What to Make of Facebook’s Search Announcement

According to Facebook CEO Mark Zuckerberg, graph search is another pillar of the Facebook ecosystem along with news feed and timeline. The idea behind this initiative is to allow easy access to the massive store of big data Facebook has amassed about so many people. Using the new search feature a user can search for friends of friends who are male who live in New York or for all the photos they have liked. The free form query-based system is the secret sauce here. A demo video of the new service shows you can search simply by entering a query similar to “my friends who like trail running.”

The good news here is the article Allison Boccamazzo yesterday was right on – her piece talked about the rumors regarding today’s news and a new search engine was at the top of the list.

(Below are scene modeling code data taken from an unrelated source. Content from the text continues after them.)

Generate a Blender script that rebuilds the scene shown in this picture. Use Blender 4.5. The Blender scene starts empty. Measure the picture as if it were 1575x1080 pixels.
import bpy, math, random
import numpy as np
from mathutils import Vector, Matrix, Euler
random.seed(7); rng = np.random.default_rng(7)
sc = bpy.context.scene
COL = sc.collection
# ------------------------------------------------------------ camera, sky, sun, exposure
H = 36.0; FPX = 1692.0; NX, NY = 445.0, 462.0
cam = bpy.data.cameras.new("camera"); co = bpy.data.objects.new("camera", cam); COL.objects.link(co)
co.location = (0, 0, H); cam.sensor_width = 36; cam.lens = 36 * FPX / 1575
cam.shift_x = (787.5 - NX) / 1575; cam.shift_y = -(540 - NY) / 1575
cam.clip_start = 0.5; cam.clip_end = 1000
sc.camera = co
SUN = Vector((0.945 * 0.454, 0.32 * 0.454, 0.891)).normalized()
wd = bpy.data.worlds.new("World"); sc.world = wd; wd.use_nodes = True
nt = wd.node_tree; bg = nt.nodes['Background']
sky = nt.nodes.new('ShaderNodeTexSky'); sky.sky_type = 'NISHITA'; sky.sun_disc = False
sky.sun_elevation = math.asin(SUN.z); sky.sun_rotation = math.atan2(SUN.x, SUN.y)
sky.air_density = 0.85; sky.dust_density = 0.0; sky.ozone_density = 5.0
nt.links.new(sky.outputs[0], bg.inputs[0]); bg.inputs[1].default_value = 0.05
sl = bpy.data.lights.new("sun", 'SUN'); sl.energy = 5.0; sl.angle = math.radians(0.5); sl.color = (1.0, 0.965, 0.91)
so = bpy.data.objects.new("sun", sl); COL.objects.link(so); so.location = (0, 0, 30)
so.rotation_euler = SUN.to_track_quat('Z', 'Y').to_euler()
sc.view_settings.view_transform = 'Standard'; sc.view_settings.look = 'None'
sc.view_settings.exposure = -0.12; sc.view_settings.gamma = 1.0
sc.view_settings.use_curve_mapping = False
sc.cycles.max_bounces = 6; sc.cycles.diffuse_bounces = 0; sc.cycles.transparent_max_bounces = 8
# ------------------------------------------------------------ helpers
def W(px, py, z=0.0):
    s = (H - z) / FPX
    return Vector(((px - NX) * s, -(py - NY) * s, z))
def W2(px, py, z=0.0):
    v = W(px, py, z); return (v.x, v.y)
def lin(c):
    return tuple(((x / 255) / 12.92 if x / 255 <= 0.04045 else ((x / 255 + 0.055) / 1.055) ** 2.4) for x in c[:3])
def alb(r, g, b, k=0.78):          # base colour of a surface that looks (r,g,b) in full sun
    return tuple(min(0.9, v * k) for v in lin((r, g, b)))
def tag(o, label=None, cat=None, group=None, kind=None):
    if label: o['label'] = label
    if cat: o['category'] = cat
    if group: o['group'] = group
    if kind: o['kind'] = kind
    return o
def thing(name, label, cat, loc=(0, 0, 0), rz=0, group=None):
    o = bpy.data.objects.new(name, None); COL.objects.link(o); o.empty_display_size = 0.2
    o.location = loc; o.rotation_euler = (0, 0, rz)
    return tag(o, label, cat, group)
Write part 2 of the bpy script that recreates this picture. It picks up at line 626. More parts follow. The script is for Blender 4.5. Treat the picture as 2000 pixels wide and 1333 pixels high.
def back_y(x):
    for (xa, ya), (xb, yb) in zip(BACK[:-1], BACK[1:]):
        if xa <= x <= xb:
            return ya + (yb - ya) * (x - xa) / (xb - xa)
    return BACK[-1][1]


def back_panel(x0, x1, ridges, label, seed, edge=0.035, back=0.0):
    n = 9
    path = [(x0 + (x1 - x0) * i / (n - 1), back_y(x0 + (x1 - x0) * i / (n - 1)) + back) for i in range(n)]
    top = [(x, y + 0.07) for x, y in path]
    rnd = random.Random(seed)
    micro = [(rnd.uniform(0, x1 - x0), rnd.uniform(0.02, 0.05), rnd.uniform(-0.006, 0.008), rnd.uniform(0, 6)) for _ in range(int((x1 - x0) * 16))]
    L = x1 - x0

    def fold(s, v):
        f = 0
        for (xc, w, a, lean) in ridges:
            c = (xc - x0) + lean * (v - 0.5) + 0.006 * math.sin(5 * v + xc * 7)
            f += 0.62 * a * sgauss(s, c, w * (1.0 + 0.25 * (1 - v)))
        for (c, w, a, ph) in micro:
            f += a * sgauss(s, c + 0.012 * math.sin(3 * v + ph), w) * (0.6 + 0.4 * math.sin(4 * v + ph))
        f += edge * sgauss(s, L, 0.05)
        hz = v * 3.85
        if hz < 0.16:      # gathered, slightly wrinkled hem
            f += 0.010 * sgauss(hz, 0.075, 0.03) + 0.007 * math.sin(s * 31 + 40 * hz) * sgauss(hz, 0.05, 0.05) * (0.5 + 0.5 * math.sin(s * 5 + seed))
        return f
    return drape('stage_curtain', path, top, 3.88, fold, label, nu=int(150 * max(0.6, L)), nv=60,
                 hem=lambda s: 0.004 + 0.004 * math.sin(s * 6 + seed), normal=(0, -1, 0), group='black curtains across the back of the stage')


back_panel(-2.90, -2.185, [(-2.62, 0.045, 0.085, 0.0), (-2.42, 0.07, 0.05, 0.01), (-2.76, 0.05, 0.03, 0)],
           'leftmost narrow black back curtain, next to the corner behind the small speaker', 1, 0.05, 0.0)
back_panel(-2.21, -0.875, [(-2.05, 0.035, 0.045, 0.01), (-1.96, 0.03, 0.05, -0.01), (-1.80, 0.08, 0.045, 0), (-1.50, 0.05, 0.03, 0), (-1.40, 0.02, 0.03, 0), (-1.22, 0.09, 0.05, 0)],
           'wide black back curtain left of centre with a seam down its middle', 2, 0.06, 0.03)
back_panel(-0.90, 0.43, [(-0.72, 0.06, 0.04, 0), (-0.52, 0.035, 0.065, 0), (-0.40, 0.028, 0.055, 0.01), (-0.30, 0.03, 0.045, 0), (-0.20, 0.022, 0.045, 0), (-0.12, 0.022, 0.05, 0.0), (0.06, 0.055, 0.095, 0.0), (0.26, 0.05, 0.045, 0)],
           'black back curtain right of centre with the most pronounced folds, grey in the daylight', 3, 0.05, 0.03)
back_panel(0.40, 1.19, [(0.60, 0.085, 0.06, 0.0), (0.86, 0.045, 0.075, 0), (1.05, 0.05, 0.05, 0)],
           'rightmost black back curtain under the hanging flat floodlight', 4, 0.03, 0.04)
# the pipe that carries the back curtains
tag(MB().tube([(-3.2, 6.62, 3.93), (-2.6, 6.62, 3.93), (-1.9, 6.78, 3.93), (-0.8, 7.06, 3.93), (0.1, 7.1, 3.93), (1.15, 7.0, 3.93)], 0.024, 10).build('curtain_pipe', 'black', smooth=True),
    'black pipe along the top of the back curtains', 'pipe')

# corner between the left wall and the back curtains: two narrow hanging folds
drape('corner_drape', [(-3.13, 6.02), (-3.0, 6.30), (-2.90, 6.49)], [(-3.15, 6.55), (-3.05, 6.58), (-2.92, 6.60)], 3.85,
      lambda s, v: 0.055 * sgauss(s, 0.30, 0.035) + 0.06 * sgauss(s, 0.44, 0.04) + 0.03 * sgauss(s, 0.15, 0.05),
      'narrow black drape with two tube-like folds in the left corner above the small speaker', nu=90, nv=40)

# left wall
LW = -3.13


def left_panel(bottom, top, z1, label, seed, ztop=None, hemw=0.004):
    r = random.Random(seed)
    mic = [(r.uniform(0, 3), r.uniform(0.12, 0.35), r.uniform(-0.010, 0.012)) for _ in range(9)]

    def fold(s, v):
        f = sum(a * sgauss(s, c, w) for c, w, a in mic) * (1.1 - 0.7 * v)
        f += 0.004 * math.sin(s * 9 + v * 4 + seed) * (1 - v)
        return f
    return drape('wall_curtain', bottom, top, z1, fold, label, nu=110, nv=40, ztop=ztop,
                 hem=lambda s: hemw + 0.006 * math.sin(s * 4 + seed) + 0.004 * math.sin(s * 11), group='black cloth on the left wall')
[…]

COBOL allowed computer programs to be understood by business people and subsequently meant it was easier for changes to be made to code and for businesses to get a handle on what programs were doing. 4GL allowed programmers a very powerful way to merge programming and database access meaning it became far easier to write programs which efficiently accessed large amounts of data. Facebook’s new graph search will give hundreds of millions of users the ability to search for custom answers to questions they may have about their social circle as well as the social circle of their friends. By custom I mean your search for “my friend’s favorite restaurants” will be different than most everyone else’s.

For Facebook, this feature means people will spend more time on their platform and potentially equates to more pages where purchase intent can be gleaned. One of the powerful aspects of Google’s search is the fact that when someone searches for “iPhone cases” they are likely thinking about purchasing one. The same is not the case with Facebook. If you post a status update about going to sleep for example, you haven’t given an advertiser any clue about your immediate intent to purchase.

Graph search could change this by allowing the company to insert relevant ads in a query about “friend’s favorite places to eat in Cleveland.”

Will this new feature be an immediate game-changer for Facebook? Nope. It could bring in a nice revenue stream from partner Bing who will field all the queries which the social network can’t answer on its own. But it will take some time for it to catch and on and for the company to figure out how to monetize it effectively.

In a way, the ability to find things more easily may make people more likely to share. People may start using the social site as a repository as much as they do as a communications medium. And if this is the case, the company gains more valuable data to parse through and show ads against.